Ali’s Critique of Kiswana


In Ali’s blog post titled “An Exception Not the Rule,” she grabbles with a problem that I found very disconcerting in Kiswana Browne’s chapter. Why would Kiswana think that choisng poverty would be a way to better the lives of African American women?

I actually think that Kiswana’s move into Brewster Place is more a rebellion to her family’s rich lifestyle. She does not feel like she can ever live up to their expectations. This is especially apparent in the passage when her mother comes to visit her apartment. At one point Kiswana snaps and yells, “No, Mama, You’re not poor. And what you have and I have are two totally different things. I don’t have a husband in real estate with a five-figure income and a home in Linden Hills – you do. What I have is a weekly unemployment check and an overdrawn checking account at United Federal. So this studio on Brewster is all I can afford” (83). Kiswana is definitely trying to distinguish herself as an individual away from her childhood self.

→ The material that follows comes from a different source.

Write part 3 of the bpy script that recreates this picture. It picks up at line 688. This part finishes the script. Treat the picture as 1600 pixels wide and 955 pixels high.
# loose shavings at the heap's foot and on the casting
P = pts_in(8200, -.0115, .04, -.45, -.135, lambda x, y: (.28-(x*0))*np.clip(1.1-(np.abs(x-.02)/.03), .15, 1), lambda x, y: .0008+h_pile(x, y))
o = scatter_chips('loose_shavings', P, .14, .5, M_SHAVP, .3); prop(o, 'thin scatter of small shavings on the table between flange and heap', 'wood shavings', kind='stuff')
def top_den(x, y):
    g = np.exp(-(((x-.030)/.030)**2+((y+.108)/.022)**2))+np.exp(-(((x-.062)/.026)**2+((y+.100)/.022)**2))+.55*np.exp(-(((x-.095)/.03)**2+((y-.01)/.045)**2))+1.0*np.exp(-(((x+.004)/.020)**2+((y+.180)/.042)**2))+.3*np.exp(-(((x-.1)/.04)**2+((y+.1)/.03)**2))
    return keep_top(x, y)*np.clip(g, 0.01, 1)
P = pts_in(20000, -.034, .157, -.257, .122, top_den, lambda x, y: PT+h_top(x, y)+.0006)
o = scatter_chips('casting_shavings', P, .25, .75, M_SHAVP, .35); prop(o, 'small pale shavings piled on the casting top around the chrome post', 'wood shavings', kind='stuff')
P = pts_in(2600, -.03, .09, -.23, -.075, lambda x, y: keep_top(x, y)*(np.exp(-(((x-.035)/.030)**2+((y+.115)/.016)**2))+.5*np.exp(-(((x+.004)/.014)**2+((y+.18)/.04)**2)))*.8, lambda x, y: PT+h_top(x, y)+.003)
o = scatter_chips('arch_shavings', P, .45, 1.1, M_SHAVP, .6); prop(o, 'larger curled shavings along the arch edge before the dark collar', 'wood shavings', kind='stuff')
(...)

Ali brings attention to the controversial reason that Kiswana has pushed away her family. She writes, “Kiswana wants a better world for the African community, with rights and equality, but as her mother reminds her, how do you make the world better when you can't make it better for yourself? Priorities are skewed in Brewster Place, Kiswana needs to open her eyes and realize that Brewster Place isn't somewhere you hang out, it is a place you get stuck in and never escape.” I find it very hard to grapple with the fact that Kiswana places herself in this situation as a means of understanding her people’s problems, but does not create a plan to create change for them. With the resources she has been blessed with I would have hoped that she could have channeled her lofty ideas into more productive modes of change.